Source excerpt -

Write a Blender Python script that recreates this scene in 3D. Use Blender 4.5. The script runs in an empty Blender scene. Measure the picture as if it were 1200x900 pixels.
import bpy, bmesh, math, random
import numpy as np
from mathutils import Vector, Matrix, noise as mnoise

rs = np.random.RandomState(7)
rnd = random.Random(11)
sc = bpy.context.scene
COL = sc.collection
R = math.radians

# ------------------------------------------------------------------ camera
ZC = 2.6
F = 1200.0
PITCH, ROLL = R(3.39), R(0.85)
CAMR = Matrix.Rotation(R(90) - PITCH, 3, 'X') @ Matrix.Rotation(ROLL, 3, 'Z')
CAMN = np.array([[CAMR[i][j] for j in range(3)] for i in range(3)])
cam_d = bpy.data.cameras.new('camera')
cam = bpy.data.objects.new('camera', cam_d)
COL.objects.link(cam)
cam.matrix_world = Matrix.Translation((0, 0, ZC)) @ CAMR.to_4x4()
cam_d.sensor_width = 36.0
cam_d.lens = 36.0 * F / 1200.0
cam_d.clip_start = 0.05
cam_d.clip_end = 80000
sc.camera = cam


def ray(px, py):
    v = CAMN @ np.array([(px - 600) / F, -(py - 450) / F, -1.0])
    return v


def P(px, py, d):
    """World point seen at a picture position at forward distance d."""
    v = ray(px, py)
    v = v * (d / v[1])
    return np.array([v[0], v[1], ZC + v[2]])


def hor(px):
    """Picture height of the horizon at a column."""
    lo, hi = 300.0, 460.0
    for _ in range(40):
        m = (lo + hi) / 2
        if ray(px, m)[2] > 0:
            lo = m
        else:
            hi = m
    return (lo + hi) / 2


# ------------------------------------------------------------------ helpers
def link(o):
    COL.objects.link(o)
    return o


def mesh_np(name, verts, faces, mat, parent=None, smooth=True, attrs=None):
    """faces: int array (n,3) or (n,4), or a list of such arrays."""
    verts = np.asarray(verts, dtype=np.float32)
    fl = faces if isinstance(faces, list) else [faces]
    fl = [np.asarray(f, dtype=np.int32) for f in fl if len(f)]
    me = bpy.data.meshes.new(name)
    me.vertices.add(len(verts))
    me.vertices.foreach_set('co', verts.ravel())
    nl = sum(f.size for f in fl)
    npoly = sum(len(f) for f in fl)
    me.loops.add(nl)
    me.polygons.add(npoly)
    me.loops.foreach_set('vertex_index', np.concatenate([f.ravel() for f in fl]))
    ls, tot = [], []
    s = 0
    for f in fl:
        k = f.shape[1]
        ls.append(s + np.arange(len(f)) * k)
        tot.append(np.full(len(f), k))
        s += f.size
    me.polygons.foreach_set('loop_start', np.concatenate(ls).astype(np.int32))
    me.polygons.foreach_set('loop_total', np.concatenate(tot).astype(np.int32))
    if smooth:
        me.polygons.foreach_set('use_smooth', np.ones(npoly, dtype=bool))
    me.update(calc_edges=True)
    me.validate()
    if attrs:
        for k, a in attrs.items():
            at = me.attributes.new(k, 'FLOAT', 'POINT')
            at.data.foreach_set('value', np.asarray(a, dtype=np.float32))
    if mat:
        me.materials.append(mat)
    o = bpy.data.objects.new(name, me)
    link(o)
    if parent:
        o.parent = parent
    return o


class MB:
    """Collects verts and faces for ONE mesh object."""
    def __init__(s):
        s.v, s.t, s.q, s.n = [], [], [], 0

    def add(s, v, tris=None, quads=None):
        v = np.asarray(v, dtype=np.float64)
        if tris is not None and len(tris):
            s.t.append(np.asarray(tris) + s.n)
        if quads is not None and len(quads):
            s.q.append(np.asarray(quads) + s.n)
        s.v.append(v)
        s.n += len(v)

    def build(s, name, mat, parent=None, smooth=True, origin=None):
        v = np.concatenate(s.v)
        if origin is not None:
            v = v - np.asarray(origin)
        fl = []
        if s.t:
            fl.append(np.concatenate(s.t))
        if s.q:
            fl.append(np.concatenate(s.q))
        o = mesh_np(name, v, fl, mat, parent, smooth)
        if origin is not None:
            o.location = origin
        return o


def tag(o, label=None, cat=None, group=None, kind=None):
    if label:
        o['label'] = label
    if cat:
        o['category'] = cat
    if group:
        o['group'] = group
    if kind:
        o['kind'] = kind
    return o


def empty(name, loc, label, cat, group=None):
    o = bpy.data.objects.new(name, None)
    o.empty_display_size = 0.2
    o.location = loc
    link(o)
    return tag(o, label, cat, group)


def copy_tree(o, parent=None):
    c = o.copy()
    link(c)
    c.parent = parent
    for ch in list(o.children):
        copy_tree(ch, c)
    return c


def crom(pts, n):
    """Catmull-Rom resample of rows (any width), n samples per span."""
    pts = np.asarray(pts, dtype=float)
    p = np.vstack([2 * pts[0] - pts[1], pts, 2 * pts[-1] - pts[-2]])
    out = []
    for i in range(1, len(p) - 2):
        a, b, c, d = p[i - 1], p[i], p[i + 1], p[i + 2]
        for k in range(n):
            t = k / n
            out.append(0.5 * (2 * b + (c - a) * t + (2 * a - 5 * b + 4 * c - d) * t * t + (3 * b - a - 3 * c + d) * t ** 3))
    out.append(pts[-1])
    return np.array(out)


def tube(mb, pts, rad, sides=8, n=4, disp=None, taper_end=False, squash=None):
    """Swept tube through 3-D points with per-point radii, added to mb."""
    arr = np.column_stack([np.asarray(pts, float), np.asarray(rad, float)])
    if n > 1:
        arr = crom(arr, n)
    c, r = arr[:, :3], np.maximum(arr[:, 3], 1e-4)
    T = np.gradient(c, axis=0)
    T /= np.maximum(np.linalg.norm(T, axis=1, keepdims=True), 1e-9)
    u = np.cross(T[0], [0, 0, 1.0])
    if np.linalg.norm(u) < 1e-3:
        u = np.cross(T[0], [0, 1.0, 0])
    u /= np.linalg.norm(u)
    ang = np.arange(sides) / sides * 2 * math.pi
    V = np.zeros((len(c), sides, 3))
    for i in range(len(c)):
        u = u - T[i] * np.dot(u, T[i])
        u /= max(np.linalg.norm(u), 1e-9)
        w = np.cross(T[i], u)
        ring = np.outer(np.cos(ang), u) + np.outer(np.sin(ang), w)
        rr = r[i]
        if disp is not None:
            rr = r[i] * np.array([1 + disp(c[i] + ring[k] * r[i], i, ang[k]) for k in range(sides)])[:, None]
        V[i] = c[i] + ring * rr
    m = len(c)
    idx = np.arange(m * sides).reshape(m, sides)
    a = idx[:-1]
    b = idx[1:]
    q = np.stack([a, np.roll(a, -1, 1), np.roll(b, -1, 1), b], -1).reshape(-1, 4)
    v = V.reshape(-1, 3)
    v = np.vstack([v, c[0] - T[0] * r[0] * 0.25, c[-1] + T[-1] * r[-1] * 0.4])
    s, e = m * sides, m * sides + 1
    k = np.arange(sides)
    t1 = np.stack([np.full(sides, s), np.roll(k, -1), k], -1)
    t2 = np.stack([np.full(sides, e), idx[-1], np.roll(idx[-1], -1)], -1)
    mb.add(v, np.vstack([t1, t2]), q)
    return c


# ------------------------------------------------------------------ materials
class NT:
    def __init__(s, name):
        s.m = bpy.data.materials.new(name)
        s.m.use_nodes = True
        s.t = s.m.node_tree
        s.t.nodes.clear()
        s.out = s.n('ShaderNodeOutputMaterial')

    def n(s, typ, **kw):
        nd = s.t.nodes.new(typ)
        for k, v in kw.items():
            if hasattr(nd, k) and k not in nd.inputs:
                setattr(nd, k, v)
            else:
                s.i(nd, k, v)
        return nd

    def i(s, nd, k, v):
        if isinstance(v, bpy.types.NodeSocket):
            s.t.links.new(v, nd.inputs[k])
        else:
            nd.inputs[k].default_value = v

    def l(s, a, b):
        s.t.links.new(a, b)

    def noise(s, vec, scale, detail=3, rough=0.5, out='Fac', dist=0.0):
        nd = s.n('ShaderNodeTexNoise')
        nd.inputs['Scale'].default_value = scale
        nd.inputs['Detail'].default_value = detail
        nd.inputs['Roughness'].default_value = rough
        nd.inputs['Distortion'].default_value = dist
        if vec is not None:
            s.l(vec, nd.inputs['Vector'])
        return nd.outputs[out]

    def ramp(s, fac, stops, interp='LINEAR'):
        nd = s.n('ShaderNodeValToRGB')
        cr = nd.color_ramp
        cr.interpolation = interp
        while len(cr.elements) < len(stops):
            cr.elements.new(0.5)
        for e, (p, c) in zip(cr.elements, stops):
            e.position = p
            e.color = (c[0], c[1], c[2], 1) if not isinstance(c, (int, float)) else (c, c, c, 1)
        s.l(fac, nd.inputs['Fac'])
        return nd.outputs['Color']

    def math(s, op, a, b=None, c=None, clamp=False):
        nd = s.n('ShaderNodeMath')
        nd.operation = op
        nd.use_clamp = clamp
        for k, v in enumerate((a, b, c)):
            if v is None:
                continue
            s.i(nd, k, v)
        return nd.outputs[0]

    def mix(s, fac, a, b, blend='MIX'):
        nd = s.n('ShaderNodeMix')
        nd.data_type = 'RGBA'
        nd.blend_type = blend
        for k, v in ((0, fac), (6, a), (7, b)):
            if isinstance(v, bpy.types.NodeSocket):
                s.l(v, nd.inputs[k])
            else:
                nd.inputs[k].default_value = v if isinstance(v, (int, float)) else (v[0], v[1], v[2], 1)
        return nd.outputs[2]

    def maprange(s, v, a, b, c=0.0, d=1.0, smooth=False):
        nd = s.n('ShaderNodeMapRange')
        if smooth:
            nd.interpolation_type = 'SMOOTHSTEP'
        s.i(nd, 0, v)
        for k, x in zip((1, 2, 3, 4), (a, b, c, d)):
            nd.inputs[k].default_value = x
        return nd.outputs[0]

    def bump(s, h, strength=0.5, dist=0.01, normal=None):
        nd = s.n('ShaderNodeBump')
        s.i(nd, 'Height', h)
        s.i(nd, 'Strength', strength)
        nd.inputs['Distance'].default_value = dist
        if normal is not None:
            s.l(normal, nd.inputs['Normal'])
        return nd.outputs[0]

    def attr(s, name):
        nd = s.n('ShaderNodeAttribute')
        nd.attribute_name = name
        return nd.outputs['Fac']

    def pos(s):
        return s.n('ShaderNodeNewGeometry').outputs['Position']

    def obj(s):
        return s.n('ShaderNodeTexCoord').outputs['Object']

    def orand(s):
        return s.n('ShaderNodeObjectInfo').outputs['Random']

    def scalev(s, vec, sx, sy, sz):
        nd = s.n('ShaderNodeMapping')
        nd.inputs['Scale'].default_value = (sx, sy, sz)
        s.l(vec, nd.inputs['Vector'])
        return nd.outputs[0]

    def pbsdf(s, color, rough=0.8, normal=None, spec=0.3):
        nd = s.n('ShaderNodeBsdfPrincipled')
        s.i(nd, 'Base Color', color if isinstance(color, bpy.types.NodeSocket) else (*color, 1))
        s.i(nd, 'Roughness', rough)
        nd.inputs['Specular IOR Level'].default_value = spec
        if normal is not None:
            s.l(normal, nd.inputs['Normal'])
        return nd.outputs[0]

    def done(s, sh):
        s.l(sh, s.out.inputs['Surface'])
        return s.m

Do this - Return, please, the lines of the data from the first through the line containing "return (lo + hi) / 2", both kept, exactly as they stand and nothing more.

Problem solution -
Write a Blender Python script that recreates this scene in 3D. Use Blender 4.5. The script runs in an empty Blender scene. Measure the picture as if it were 1200x900 pixels.
import bpy, bmesh, math, random
import numpy as np
from mathutils import Vector, Matrix, noise as mnoise

rs = np.random.RandomState(7)
rnd = random.Random(11)
sc = bpy.context.scene
COL = sc.collection
R = math.radians

# ------------------------------------------------------------------ camera
ZC = 2.6
F = 1200.0
PITCH, ROLL = R(3.39), R(0.85)
CAMR = Matrix.Rotation(R(90) - PITCH, 3, 'X') @ Matrix.Rotation(ROLL, 3, 'Z')
CAMN = np.array([[CAMR[i][j] for j in range(3)] for i in range(3)])
cam_d = bpy.data.cameras.new('camera')
cam = bpy.data.objects.new('camera', cam_d)
COL.objects.link(cam)
cam.matrix_world = Matrix.Translation((0, 0, ZC)) @ CAMR.to_4x4()
cam_d.sensor_width = 36.0
cam_d.lens = 36.0 * F / 1200.0
cam_d.clip_start = 0.05
cam_d.clip_end = 80000
sc.camera = cam


def ray(px, py):
    v = CAMN @ np.array([(px - 600) / F, -(py - 450) / F, -1.0])
    return v


def P(px, py, d):
    """World point seen at a picture position at forward distance d."""
    v = ray(px, py)
    v = v * (d / v[1])
    return np.array([v[0], v[1], ZC + v[2]])


def hor(px):
    """Picture height of the horizon at a column."""
    lo, hi = 300.0, 460.0
    for _ in range(40):
        m = (lo + hi) / 2
        if ray(px, m)[2] > 0:
            lo = m
        else:
            hi = m
    return (lo + hi) / 2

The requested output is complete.